** begin **

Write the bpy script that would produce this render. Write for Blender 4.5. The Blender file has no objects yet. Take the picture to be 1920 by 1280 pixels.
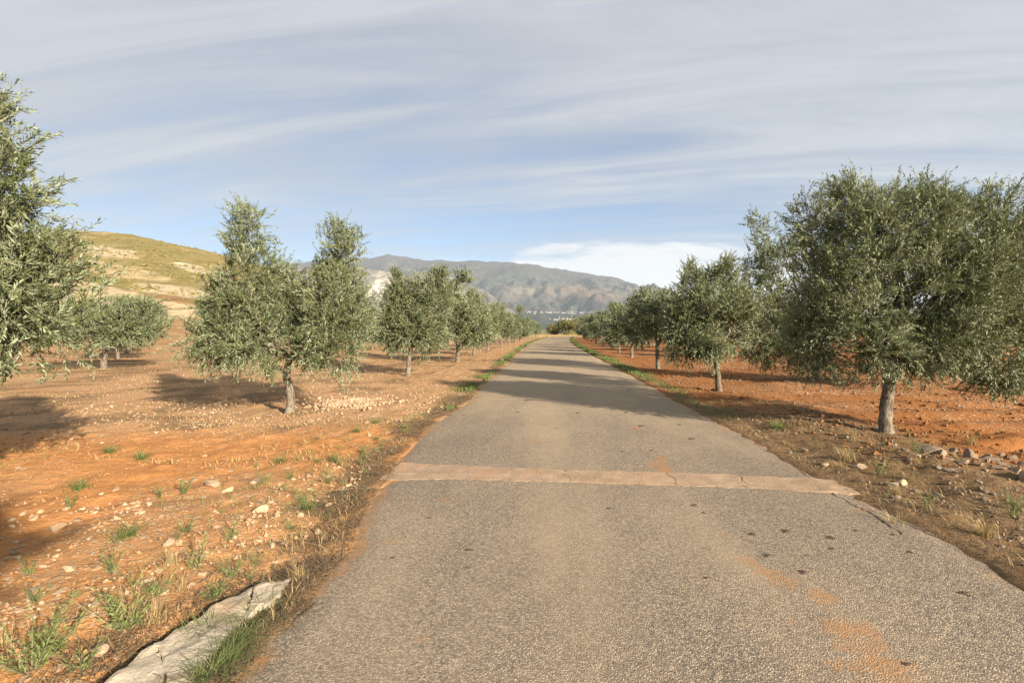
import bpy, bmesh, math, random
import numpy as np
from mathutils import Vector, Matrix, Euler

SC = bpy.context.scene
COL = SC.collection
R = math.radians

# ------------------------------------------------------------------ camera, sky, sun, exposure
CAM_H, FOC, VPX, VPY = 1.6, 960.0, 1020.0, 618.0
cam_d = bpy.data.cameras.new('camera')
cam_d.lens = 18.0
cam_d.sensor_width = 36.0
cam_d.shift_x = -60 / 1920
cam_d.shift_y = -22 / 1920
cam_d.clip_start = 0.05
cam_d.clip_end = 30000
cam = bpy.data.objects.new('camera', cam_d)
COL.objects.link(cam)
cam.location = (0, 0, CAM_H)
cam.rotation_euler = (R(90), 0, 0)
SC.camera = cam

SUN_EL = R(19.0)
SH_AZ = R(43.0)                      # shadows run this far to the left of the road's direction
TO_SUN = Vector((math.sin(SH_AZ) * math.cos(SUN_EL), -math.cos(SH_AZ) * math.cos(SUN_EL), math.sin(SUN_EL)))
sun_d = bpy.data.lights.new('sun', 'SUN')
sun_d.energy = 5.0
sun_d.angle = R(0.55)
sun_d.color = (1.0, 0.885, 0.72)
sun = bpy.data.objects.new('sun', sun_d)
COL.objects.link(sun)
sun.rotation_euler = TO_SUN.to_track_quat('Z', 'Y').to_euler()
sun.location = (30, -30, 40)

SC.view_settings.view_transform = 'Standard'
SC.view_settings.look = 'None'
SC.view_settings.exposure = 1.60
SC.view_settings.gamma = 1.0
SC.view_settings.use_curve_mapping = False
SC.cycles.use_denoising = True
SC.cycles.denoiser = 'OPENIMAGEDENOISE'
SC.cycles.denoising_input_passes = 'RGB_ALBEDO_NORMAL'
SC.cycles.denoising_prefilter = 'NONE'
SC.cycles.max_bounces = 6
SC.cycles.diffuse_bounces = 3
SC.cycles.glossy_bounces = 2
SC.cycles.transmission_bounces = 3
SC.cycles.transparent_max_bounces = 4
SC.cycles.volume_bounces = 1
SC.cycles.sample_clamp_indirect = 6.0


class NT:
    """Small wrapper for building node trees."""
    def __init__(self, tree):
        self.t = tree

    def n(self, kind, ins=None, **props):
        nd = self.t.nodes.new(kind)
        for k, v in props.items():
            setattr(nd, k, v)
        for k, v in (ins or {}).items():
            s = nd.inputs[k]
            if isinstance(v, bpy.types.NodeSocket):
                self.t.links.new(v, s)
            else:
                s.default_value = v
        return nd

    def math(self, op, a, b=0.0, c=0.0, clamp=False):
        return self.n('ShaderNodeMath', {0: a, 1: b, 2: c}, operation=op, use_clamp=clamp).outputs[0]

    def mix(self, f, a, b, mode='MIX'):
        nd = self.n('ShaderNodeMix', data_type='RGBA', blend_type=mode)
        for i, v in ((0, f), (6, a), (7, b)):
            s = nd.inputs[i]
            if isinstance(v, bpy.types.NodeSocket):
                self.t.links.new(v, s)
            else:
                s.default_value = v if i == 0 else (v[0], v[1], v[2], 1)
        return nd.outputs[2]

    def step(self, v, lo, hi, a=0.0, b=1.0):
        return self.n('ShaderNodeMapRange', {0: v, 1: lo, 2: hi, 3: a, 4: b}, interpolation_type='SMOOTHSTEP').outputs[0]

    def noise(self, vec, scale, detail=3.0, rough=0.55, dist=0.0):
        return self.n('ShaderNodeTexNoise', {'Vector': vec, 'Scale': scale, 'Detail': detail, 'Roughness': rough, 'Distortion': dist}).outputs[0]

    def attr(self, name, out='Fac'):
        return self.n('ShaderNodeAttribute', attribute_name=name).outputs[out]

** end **

Problem to solve →
Pictures are excluded: retype only the lines from the beginning of the listing above through the line with "sun.location = (30, -30, 40)", both included.

Reply to the task →
Write the bpy script that would produce this render. Write for Blender 4.5. The Blender file has no objects yet. Take the picture to be 1920 by 1280 pixels.
import bpy, bmesh, math, random
import numpy as np
from mathutils import Vector, Matrix, Euler

SC = bpy.context.scene
COL = SC.collection
R = math.radians

# ------------------------------------------------------------------ camera, sky, sun, exposure
CAM_H, FOC, VPX, VPY = 1.6, 960.0, 1020.0, 618.0
cam_d = bpy.data.cameras.new('camera')
cam_d.lens = 18.0
cam_d.sensor_width = 36.0
cam_d.shift_x = -60 / 1920
cam_d.shift_y = -22 / 1920
cam_d.clip_start = 0.05
cam_d.clip_end = 30000
cam = bpy.data.objects.new('camera', cam_d)
COL.objects.link(cam)
cam.location = (0, 0, CAM_H)
cam.rotation_euler = (R(90), 0, 0)
SC.camera = cam

SUN_EL = R(19.0)
SH_AZ = R(43.0)                      # shadows run this far to the left of the road's direction
TO_SUN = Vector((math.sin(SH_AZ) * math.cos(SUN_EL), -math.cos(SH_AZ) * math.cos(SUN_EL), math.sin(SUN_EL)))
sun_d = bpy.data.lights.new('sun', 'SUN')
sun_d.energy = 5.0
sun_d.angle = R(0.55)
sun_d.color = (1.0, 0.885, 0.72)
sun = bpy.data.objects.new('sun', sun_d)
COL.objects.link(sun)
sun.rotation_euler = TO_SUN.to_track_quat('Z', 'Y').to_euler()
sun.location = (30, -30, 40)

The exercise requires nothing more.